LATEST FOREIGN KEY ERROR
This section provides information about the most recent foreign key constraint error. It is not present if no such error has occurred. The contents include the statement that failed as well as information about the constraint that failed and the referenced and referencing tables.

LATEST DETECTED DEADLOCK
This section provides information about the most recent deadlock. It is not present if no deadlock has occurred. The contents show which transactions are involved, the statement each was attempting to execute, the locks they have and need, and which transaction InnoDB decided to roll back to break the deadlock. The lock modes reported in this section are explained in Section 14.2.8.1, “InnoDB Lock Modes”.

TRANSACTIONS
If this section reports lock waits, your applications might have lock contention. The output can also help to trace the reasons for transaction deadlocks.

FILE I/O
This section provides information about threads that InnoDB uses to perform various types of I/O. The first few of these are dedicated to general InnoDB processing. The contents also display information for pending I/O operations and statistics for I/O performance.

On Unix, the number of threads is always 4. On Windows, the number depends on the setting of the innodb_file_io_threads system variable.

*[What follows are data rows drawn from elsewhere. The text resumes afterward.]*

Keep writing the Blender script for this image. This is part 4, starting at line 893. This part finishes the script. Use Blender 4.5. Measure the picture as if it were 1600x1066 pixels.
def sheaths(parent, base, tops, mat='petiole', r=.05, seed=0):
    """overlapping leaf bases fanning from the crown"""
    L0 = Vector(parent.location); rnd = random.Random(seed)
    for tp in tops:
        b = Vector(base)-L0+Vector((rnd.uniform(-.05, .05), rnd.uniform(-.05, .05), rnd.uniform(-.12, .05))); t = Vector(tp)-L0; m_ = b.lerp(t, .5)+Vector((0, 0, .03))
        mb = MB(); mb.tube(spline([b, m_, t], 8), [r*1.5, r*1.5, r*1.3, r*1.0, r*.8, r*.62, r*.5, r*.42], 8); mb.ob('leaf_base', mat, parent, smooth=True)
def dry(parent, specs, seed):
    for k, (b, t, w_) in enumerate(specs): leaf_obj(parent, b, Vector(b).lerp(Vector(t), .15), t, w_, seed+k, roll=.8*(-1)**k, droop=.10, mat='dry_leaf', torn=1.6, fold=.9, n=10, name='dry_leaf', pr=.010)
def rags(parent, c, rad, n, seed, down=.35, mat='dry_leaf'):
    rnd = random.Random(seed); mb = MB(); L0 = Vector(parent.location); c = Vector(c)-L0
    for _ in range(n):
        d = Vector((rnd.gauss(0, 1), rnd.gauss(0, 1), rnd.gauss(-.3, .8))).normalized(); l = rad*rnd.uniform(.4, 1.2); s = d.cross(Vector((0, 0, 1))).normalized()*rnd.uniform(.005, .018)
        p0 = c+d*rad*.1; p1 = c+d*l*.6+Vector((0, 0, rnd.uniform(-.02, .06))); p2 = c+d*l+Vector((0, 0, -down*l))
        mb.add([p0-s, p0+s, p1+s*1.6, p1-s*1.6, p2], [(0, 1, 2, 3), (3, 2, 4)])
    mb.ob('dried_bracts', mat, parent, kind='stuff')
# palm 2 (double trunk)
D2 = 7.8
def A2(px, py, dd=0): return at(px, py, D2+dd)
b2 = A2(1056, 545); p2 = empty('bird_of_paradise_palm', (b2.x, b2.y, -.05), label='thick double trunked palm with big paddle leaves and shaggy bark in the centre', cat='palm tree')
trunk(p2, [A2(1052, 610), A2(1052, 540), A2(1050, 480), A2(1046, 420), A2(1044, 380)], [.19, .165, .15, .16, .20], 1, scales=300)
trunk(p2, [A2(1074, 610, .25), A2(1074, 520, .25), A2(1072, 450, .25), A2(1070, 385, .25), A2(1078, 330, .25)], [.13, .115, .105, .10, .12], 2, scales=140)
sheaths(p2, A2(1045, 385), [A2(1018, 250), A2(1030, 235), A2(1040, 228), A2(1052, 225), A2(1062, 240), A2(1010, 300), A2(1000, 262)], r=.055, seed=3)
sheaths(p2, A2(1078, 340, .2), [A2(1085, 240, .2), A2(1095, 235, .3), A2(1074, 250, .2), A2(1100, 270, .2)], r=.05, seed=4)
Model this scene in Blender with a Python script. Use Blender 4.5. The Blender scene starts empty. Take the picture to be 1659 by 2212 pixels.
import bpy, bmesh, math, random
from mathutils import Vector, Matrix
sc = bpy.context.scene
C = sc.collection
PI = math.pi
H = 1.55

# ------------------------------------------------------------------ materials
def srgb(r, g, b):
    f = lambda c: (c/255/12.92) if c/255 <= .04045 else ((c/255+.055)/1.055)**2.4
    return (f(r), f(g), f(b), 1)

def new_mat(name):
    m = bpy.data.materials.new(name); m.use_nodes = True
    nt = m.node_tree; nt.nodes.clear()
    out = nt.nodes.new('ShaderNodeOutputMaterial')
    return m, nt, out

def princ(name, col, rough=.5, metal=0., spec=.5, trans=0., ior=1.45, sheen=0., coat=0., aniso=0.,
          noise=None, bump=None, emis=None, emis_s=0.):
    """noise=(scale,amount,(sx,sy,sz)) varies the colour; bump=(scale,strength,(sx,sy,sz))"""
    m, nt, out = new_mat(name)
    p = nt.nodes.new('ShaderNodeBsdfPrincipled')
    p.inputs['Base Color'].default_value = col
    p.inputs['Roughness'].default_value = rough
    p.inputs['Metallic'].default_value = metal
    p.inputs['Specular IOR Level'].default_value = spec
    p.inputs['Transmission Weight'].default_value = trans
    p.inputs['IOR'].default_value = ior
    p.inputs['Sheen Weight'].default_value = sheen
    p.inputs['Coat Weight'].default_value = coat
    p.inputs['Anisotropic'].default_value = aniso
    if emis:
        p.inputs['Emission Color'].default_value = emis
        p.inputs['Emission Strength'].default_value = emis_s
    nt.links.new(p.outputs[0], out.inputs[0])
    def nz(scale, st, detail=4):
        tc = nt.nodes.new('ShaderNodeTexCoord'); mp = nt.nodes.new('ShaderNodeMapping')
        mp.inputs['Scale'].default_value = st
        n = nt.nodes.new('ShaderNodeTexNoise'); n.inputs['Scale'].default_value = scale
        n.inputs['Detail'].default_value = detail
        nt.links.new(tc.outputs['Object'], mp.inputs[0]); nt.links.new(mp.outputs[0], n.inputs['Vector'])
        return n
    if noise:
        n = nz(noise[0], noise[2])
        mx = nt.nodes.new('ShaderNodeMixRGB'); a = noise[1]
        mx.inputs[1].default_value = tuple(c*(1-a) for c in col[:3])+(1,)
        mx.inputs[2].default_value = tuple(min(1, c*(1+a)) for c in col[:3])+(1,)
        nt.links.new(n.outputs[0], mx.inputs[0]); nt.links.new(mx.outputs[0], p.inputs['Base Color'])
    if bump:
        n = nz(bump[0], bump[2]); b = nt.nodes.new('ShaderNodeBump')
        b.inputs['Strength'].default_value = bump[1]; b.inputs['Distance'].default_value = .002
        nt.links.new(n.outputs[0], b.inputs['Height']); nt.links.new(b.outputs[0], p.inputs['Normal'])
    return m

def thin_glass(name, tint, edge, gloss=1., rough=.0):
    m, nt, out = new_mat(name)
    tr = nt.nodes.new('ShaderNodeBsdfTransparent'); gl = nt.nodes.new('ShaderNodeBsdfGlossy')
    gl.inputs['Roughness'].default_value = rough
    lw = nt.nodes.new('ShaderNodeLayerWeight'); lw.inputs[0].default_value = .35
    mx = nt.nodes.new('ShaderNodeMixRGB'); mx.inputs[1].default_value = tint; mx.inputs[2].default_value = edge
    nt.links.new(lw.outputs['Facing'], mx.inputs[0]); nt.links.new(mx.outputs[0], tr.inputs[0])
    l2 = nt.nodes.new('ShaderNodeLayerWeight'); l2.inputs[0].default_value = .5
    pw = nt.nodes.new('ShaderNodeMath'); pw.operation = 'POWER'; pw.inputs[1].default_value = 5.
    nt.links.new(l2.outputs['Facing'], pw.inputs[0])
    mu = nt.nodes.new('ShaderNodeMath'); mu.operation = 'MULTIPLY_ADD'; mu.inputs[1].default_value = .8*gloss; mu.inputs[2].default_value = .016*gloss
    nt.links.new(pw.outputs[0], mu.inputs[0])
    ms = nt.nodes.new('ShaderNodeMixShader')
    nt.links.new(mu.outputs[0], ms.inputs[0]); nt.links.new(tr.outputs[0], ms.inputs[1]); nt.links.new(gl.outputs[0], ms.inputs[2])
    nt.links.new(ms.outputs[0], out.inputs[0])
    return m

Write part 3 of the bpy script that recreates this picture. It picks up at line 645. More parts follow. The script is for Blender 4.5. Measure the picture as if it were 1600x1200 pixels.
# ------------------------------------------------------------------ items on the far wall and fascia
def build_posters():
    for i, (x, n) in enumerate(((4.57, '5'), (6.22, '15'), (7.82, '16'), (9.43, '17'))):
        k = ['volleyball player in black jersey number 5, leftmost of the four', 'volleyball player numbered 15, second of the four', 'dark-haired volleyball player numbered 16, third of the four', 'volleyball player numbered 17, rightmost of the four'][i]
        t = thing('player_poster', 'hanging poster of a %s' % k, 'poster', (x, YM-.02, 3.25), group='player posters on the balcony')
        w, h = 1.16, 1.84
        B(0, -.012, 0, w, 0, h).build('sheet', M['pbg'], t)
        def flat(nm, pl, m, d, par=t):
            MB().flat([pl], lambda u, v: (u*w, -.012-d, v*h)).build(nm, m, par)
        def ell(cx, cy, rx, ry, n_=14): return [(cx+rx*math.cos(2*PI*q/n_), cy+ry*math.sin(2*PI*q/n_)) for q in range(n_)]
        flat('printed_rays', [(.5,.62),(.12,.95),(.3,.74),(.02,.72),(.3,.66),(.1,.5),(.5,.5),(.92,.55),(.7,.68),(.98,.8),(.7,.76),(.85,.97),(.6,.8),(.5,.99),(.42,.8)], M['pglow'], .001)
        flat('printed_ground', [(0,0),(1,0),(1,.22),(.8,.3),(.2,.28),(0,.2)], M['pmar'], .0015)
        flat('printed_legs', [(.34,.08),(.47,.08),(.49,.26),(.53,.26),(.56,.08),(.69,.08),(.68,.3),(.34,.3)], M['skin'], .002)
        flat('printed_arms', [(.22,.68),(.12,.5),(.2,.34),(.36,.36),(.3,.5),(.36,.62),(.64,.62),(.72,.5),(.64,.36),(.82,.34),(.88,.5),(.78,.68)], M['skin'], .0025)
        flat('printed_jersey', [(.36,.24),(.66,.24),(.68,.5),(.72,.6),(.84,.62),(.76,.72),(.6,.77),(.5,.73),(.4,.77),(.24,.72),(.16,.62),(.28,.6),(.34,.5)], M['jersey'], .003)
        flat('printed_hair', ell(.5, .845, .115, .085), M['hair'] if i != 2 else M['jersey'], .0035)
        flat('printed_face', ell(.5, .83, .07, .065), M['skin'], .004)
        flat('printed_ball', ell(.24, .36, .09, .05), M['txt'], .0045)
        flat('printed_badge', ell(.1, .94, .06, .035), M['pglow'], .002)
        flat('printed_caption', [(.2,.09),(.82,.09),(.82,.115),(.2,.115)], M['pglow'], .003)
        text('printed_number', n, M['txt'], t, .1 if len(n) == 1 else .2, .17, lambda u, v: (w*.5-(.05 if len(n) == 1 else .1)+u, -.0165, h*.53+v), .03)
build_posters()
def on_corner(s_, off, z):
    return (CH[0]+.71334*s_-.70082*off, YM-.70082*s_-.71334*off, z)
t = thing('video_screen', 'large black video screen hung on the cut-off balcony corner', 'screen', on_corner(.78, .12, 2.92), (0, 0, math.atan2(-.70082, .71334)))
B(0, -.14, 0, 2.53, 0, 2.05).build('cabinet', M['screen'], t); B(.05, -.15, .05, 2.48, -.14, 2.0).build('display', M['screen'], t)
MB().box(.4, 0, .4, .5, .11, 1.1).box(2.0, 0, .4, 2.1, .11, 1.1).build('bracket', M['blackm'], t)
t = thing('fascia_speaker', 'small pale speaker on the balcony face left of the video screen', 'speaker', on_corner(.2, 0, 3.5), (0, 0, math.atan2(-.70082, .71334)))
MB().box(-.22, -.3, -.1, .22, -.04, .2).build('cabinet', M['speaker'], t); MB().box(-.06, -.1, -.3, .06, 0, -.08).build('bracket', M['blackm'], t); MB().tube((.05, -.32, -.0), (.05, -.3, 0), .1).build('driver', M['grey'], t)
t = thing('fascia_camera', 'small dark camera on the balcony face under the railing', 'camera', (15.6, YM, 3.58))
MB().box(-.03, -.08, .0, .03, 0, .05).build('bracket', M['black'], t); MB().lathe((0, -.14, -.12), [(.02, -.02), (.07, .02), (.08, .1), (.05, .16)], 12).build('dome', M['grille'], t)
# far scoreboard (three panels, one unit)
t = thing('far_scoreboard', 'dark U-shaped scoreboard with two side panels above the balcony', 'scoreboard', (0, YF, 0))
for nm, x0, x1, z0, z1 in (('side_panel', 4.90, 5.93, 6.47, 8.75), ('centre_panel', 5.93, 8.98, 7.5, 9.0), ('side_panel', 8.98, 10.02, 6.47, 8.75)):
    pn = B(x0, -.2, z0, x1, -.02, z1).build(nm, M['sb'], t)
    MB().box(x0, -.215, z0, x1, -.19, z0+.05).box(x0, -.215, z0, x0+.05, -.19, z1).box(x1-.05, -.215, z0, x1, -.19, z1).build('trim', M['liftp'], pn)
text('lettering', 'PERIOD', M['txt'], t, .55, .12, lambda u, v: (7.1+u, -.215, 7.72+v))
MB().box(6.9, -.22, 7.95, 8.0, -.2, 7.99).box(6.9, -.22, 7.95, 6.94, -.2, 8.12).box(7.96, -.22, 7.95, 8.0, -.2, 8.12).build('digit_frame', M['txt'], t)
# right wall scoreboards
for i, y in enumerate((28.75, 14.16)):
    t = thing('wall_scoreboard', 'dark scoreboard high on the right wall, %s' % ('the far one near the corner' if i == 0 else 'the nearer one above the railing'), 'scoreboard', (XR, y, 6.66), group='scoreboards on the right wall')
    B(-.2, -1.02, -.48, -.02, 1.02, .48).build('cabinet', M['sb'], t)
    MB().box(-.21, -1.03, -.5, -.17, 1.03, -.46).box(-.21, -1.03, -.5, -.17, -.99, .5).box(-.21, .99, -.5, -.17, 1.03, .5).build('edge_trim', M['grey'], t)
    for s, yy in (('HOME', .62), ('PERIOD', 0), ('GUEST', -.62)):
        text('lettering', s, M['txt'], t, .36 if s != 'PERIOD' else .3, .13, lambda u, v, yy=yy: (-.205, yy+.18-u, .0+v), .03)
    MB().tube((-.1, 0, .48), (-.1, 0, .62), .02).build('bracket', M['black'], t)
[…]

INSERT BUFFER AND ADAPTIVE HASH INDEX
This section shows the status of the InnoDB insert buffer and adaptive hash index. (See Section 14.2.10.3, “Insert Buffering”, and Section 14.2.10.4, “Adaptive Hash Indexes”.) The contents include the number of operations performed for each, plus statistics for hash index performance.

LOG
This section displays information about the InnoDB log. The contents include the current log sequence number, how far the log has been flushed to disk, and the position at which InnoDB last took a checkpoint. (See Section 14.2.6.3, “InnoDB Checkpoints”.) The section also displays information about pending writes and write performance statistics.

BUFFER POOL AND MEMORY
This section gives you statistics on pages read and written. You can calculate from these numbers how many data file I/O operations your queries currently are doing.

For additional information about the operation of the buffer pool, see Section 8.6.2, “The InnoDB Buffer Pool”.

ROW OPERATIONS
This section shows what the main thread is doing, including the number and performance rate for each type of row operation.